Non in superficie, ma appena più sotto, tra i 200 e i 600 metri di profondità: pare questo il livello in cui si concentrano i frammenti della plastica che finisce in mare. Lo riporta su Nature un gruppo di ricercatori dell’Università della California (San Diego) che ha utilizzato robot telecomandati progettati ad hoc - i cosiddetti ROV (Remote-Operated Vehicle) - per campionare l’acqua nella baia di Monterey, a sud di San Francisco.
I piccoli veicoli, adoperati a circa 25 chilometri dalla costa, hanno rilevato la presenza di pezzi di plastica di dimensioni inferiori a cinque millimetri nell’intera colonna d’acqua misurata: dalle 2 particelle per metro cubo vicino alla superficie alle 12 particelle per metro cubo a circa 300 metri di profondità. A fare la parte del leone sono il polietilene tereftalato (PET), il poliammide e i policarbonati, ossia i più comuni materiali adoperati per realizzare prodotti di consumo come bottiglie e contenitori usa e getta.
Tra i 200 e i 600 metri di profondità i ricercatori americani hanno trovato una qualità di rifiuti paragonabile a quella presente nella Great Pacific Garbage Patch, la più grande delle isole galleggianti del Pacifico (grande quanto la Francia), composta dalla spazzatura di plastica catturata e trasportata tutta lì delle correnti marine - e, senza sorpresa - hanno trovato plastiche nel corpo di granchi rossi (Gecarcoidea natalis) e appendicolarie (animali filtratori grandi appena qualche millimetro).


Il Plasticene.
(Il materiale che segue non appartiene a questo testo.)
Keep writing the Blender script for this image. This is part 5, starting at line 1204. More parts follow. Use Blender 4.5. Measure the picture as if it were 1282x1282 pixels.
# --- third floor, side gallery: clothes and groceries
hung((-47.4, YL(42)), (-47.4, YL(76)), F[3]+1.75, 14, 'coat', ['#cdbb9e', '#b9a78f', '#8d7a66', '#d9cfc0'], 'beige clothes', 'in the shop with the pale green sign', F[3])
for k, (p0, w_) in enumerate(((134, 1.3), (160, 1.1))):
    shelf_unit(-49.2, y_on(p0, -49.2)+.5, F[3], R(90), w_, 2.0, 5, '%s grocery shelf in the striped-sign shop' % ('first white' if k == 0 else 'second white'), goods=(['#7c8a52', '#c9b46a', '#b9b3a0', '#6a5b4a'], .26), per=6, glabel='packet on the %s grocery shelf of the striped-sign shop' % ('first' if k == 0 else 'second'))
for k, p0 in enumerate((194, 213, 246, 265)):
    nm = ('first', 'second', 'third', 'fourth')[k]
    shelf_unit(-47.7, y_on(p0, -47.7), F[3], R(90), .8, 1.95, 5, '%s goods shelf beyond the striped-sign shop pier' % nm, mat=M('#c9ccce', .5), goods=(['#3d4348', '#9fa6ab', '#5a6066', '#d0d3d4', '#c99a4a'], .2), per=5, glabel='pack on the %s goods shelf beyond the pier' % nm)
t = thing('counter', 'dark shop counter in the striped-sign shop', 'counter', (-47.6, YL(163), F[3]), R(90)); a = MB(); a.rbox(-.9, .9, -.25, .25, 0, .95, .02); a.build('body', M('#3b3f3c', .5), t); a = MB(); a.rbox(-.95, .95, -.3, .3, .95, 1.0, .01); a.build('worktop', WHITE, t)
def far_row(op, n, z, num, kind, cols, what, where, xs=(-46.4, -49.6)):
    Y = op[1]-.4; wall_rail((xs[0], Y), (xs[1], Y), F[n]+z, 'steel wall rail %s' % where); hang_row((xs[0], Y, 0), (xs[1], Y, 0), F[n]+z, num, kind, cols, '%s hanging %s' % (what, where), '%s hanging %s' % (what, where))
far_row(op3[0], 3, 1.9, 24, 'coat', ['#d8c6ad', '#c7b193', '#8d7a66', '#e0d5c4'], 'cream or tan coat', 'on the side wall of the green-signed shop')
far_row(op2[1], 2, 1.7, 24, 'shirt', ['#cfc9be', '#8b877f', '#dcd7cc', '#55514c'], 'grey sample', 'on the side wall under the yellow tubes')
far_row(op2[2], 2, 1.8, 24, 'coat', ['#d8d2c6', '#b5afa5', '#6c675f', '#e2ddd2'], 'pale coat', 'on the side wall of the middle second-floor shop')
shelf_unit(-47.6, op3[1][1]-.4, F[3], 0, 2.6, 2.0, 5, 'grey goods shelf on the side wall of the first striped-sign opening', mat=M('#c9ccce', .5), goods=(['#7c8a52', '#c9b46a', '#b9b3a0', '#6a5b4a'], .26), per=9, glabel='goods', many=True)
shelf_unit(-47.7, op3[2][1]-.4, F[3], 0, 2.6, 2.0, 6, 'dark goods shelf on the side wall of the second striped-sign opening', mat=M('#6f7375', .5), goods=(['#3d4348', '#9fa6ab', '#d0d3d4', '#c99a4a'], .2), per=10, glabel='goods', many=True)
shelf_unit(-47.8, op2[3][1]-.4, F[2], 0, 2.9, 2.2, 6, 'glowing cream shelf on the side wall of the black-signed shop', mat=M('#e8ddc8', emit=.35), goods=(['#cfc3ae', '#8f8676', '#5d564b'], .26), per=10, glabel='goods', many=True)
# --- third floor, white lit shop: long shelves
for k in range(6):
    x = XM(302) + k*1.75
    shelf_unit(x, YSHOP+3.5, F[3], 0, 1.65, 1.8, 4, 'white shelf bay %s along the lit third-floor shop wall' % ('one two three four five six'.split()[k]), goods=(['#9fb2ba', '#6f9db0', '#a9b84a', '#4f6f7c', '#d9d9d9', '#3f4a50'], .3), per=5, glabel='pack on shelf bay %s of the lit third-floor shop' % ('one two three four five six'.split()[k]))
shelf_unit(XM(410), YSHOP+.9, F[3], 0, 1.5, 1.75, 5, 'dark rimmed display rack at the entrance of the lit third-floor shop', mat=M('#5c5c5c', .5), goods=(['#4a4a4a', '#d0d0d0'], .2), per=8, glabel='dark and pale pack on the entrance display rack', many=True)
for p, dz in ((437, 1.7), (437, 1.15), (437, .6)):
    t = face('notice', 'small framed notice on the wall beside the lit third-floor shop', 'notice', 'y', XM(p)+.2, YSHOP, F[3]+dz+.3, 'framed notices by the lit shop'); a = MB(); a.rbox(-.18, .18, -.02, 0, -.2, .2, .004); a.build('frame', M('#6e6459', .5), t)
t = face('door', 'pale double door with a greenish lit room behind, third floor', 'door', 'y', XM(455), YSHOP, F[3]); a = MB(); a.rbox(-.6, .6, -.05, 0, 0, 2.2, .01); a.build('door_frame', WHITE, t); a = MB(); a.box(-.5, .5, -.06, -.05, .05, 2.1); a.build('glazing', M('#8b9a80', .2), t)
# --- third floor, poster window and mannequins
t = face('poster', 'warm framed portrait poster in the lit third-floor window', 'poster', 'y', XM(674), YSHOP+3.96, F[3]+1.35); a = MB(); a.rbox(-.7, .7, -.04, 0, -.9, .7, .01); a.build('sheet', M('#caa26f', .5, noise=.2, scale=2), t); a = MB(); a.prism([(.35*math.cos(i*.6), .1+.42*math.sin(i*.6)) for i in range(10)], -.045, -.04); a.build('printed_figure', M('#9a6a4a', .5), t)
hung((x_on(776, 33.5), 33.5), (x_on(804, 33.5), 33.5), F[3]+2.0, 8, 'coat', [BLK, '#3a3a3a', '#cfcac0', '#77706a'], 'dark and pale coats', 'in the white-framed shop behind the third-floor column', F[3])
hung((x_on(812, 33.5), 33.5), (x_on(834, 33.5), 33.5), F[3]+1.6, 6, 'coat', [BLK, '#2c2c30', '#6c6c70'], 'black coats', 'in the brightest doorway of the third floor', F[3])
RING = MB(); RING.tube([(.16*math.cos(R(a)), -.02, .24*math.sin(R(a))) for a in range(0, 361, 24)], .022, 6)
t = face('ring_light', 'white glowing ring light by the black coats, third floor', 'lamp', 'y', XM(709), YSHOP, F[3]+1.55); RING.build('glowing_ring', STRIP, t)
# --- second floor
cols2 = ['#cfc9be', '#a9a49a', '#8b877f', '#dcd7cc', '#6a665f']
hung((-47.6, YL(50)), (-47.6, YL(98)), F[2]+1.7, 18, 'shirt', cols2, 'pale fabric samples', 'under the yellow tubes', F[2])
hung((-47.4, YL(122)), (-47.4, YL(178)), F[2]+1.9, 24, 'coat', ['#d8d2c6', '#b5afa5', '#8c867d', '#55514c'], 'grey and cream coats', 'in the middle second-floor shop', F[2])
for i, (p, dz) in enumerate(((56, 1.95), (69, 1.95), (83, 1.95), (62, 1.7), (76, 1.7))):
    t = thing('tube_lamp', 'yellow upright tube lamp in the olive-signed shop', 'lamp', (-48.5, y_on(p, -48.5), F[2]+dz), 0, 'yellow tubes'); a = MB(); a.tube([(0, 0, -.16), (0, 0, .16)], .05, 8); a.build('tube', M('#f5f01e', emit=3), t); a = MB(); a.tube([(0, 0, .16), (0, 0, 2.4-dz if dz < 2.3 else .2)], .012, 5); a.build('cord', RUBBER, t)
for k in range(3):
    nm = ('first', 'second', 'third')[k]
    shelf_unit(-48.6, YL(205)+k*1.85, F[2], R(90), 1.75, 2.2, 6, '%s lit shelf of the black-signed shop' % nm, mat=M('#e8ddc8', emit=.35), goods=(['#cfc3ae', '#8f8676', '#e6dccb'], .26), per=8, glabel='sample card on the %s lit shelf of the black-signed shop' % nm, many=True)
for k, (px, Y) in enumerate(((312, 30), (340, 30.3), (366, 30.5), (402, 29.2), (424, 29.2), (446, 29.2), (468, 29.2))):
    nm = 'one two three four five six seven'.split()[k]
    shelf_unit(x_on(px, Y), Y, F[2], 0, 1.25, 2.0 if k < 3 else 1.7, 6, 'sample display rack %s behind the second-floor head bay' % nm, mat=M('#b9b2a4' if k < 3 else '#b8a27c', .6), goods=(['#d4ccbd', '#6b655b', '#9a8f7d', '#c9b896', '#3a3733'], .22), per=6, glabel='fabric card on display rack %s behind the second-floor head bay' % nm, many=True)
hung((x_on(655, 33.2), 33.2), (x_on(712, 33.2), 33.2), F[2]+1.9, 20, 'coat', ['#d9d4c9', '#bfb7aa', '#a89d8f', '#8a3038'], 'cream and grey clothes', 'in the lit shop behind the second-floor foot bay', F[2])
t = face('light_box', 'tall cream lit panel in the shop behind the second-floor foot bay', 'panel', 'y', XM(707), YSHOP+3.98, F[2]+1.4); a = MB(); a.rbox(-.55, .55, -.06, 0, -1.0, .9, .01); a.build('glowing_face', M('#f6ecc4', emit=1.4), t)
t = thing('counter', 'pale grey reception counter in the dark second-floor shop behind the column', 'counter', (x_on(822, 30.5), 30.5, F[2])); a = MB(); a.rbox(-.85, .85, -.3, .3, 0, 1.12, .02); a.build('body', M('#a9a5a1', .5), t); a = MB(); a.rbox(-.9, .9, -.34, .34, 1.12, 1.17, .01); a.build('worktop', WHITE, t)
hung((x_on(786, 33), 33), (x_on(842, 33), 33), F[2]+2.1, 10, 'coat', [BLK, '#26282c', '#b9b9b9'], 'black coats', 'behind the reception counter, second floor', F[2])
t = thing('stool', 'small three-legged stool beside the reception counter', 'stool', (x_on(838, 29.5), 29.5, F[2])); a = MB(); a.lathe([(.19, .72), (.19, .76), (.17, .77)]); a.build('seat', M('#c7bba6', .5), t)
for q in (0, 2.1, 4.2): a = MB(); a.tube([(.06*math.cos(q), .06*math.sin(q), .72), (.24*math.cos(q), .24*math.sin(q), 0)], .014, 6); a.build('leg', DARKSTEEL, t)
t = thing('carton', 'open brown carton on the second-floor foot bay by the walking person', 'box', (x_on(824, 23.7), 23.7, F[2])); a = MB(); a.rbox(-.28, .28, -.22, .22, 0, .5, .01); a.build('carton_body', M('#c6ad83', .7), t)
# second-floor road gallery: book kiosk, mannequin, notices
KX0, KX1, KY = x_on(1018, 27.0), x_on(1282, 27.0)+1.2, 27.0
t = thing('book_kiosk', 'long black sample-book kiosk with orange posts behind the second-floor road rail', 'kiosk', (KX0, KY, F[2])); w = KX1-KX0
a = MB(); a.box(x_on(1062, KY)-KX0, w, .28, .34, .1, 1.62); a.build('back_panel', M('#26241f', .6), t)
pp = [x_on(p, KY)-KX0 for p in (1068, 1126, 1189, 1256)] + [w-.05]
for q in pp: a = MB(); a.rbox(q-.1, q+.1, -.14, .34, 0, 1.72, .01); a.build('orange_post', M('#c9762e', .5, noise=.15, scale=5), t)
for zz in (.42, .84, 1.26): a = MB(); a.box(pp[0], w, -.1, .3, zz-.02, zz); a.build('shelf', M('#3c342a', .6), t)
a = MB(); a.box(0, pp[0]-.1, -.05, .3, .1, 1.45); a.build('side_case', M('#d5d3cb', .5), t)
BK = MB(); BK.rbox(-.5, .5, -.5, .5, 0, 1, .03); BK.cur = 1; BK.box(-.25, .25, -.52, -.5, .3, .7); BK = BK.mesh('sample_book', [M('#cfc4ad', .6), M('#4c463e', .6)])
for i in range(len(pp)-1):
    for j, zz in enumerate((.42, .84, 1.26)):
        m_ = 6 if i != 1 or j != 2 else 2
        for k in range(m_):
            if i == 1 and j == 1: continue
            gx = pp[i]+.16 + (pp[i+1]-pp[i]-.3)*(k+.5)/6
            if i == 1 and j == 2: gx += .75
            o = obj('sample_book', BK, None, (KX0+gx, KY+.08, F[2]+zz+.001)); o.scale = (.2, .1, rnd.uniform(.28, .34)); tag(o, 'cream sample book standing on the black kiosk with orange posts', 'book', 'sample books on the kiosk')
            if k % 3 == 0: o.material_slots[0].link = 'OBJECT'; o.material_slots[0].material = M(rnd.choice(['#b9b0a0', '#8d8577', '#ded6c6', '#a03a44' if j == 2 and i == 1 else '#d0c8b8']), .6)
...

Da poco sappiamo che la nostra impronta sulla Terra è ormai talmente profonda che possiamo chiamare Antropocene questa nostra era: addirittura, possiamo già identificare una sua sottosequenza (un piano temporale), il Plasticene, l'Era della Plastica. Sappiamo che molta della plastica che usiamo non è smaltita correttamente (succede anche nei Paesi più attenti e sensibili alle questioni ambientali) e che prima o poi questo materiale inizia il suo viaggio verso il mare - un viaggio lungo anni che lo degrada in pezzi sempre più piccoli, fino a diventare micro: queste microplastiche diventano cibo del cibo di cui noi stessi ci nutriamo.
Così le plastiche entrano nella nostra catena alimentare: attraverso il cibo, l'acqua e l'aria. Difficile dire quando cominceranno a farsi sentire i primi benefici delle regolamentazioni più restrittive prese da molti Paesi, e quando tutti i Paesi si adegueranno a nuove regole. Difficile immaginare quando l'industria (tutti noi, con ciò che acquistiamo) potrà fare a meno della plastica e se mai succederà. Possiamo però riflettere sul problema aiutati magari da strumenti come il calcolatore della nostra personale impronta di plastica sul mondo.